Posted: 7/31/2014
Trigger
Just read “Violence, Chaos and the Expansion of Government Power in 1864/Gen. Grant's order to turn the Shenandoah Valley into a 'desert' signaled an unsettling new chapter in the Civil War.”
About the strategic importance of the Shenandoah Valley at the time: “During the Civil War, Virginia’s Shenandoah Valley was a vital resource to the Confederacy. Not only did it serve as the Confederate “breadbasket”, it was an important transportation route.” (Source)
Salient Quotes
Selected quotes from the above article (Emphasis added):
- “On July 15 Grant signed an order that the Shenandoah Valley should be made into a "desert" and "all provisions and stock should be removed, and the people notified to move out." His troops would "eat out Virginia clear and clean as far as they go, so that crows flying over it for the balance of the season will have to carry their provender with them."”
- “[Gen.
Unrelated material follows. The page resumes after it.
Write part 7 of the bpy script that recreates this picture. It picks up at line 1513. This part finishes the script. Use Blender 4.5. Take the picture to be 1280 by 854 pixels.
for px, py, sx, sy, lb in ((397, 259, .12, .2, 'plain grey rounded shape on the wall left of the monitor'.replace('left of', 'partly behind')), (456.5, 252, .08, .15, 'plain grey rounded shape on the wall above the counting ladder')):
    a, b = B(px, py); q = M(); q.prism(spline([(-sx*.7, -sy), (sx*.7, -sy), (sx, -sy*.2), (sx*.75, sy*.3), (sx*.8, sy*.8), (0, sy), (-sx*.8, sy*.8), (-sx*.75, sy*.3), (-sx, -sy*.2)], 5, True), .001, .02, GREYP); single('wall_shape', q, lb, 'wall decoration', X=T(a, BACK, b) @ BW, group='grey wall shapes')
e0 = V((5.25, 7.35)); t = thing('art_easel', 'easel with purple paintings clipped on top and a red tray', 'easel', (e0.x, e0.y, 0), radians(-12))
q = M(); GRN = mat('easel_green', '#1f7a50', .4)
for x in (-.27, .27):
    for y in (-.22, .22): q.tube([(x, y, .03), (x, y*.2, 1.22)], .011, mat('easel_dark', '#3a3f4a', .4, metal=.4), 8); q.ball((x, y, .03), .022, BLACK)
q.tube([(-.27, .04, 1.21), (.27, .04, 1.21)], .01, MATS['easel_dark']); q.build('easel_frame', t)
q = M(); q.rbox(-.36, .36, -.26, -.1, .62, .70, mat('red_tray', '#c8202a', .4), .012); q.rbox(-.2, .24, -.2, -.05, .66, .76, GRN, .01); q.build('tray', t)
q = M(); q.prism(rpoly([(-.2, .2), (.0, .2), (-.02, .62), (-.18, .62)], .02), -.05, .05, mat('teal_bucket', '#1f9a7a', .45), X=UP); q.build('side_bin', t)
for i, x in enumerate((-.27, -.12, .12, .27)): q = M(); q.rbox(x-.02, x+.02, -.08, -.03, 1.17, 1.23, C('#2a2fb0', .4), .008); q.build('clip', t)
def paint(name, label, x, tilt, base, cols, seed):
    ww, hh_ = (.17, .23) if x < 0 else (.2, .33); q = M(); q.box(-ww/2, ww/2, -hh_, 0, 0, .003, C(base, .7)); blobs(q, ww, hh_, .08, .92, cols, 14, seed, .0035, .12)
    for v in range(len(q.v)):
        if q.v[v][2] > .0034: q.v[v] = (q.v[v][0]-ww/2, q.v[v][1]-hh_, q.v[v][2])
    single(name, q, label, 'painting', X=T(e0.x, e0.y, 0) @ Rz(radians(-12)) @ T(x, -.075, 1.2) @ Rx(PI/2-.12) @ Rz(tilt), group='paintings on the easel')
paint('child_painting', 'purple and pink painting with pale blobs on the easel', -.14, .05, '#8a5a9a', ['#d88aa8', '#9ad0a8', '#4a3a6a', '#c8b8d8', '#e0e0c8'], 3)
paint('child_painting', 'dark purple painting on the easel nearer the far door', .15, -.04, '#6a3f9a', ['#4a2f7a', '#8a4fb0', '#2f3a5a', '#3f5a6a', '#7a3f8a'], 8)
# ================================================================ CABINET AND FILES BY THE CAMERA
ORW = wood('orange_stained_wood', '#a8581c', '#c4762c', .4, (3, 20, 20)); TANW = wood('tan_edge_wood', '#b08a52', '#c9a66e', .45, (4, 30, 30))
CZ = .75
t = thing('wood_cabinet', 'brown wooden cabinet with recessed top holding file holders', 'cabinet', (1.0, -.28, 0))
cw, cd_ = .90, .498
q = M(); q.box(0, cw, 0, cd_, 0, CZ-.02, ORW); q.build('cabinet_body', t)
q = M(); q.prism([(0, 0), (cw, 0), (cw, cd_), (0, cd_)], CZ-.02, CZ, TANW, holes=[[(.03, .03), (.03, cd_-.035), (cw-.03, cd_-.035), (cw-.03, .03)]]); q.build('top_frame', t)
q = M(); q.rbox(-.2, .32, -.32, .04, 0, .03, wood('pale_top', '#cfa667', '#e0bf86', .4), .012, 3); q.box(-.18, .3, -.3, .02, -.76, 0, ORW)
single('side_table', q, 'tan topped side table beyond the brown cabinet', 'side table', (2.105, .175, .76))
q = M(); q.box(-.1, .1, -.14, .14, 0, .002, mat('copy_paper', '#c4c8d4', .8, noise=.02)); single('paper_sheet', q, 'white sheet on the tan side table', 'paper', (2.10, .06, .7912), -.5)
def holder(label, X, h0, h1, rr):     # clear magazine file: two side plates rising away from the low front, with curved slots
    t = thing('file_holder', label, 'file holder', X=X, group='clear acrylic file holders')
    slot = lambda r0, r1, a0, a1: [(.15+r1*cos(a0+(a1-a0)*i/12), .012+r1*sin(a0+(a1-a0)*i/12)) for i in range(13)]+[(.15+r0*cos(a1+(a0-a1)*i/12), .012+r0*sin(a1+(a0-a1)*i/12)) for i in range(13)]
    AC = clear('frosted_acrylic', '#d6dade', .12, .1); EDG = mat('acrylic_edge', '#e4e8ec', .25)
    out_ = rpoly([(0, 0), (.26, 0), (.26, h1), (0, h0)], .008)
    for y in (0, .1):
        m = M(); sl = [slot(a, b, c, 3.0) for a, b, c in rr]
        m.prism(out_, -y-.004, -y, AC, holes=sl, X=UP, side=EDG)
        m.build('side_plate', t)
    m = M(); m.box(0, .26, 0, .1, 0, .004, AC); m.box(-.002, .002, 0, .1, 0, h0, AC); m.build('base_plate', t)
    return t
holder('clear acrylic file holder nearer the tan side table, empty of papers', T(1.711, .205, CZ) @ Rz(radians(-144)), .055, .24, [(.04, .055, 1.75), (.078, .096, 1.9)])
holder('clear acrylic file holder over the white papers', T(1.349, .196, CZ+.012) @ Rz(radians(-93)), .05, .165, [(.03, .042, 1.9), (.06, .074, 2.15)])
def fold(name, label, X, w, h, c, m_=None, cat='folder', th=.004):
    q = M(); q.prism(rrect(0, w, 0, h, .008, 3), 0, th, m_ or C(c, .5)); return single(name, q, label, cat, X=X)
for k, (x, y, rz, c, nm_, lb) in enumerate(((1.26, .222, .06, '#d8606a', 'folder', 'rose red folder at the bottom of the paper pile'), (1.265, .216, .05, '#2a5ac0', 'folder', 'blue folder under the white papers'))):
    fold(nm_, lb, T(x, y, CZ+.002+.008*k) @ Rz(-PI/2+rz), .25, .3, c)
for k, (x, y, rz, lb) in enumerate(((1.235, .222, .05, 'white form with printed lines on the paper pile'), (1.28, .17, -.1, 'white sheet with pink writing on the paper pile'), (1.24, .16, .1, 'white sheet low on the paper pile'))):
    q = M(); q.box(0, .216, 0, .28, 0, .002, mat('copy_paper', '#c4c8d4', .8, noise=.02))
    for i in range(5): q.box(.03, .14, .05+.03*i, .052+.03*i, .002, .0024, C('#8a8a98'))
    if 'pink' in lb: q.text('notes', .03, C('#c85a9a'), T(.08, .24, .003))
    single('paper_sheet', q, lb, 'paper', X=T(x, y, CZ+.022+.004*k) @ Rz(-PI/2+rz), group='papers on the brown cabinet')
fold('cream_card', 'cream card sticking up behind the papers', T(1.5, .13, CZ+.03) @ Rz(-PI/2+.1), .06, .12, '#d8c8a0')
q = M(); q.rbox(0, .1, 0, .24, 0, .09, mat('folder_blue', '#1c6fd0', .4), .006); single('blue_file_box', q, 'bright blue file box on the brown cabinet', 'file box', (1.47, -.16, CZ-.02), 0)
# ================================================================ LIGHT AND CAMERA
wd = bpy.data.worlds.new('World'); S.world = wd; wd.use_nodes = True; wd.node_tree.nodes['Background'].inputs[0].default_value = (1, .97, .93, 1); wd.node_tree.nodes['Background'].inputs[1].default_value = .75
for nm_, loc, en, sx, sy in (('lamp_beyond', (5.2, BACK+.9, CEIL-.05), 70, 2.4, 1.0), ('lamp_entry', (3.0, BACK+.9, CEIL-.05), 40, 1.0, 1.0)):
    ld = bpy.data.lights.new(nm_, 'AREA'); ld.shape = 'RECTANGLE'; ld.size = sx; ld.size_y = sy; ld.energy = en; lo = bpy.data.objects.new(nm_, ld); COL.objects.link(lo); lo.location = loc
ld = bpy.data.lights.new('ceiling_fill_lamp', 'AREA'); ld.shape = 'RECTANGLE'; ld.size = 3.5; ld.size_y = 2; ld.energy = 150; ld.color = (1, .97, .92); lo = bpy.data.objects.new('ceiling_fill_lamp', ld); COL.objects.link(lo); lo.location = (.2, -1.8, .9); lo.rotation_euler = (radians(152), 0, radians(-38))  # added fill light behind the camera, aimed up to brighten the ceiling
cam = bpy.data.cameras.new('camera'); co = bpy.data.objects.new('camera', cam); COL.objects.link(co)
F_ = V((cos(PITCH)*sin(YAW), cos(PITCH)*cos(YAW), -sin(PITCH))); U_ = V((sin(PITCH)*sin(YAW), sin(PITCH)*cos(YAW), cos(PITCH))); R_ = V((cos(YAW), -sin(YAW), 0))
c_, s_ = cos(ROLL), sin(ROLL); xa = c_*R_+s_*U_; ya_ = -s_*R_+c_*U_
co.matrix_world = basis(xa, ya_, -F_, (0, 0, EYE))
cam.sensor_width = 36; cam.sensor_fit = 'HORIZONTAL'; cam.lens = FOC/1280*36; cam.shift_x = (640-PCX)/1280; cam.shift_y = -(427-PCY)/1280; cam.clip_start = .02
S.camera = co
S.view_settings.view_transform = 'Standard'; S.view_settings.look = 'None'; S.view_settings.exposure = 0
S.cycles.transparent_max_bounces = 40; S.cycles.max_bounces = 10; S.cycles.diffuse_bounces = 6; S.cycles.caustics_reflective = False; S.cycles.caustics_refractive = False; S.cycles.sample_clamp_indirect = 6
Philip Henry] Sheridan ordered his men to leave the valley a "barren waste" and boasted that when his operation was complete, the Shenandoah Valley "from Winchester to Staunton will have but little in it for man or beast."”
- “Many who lived in the Shenandoah Valley, such as Mennonites, had opposed secession and refused to join the Confederate army, but their property was also looted and burned.”
- “President Lincoln congratulated Sheridan in a letter on Oct. 22, 1864: "With great pleasure I tender to you and your brave army the thanks of the nation and my own personal admiration and gratitude for the month's operation in the Shenandoah Valley."”
- “The devastation visited on the Southern economy and its civilian population by Sheridan, Sherman and other Northern commanders made the South's postwar recovery far slower than it might have been, multiplying the misery of white and black survivors. Historian Jim Downs's "Sick From Freedom" (2012) showed how chaos and illness during and after the war contributed to the deaths of hundreds of thousands of freed slaves.”
Abraham Lincoln An Overrated President
The president of the U.S., a god fearing man, congratulates admiringly what would today likely be considered a war criminal. Here is a facsimile of the original letter of Abraham Lincoln to Gen. Sheridan of 10/22/1864.
Black Americans Were Subjected To Unnecessary Misery
I did not know that the scorched earth warfare committed by Union soldiers acting on orders from President Abraham Lincoln down probably killed hundreds of thousands of freed slaves.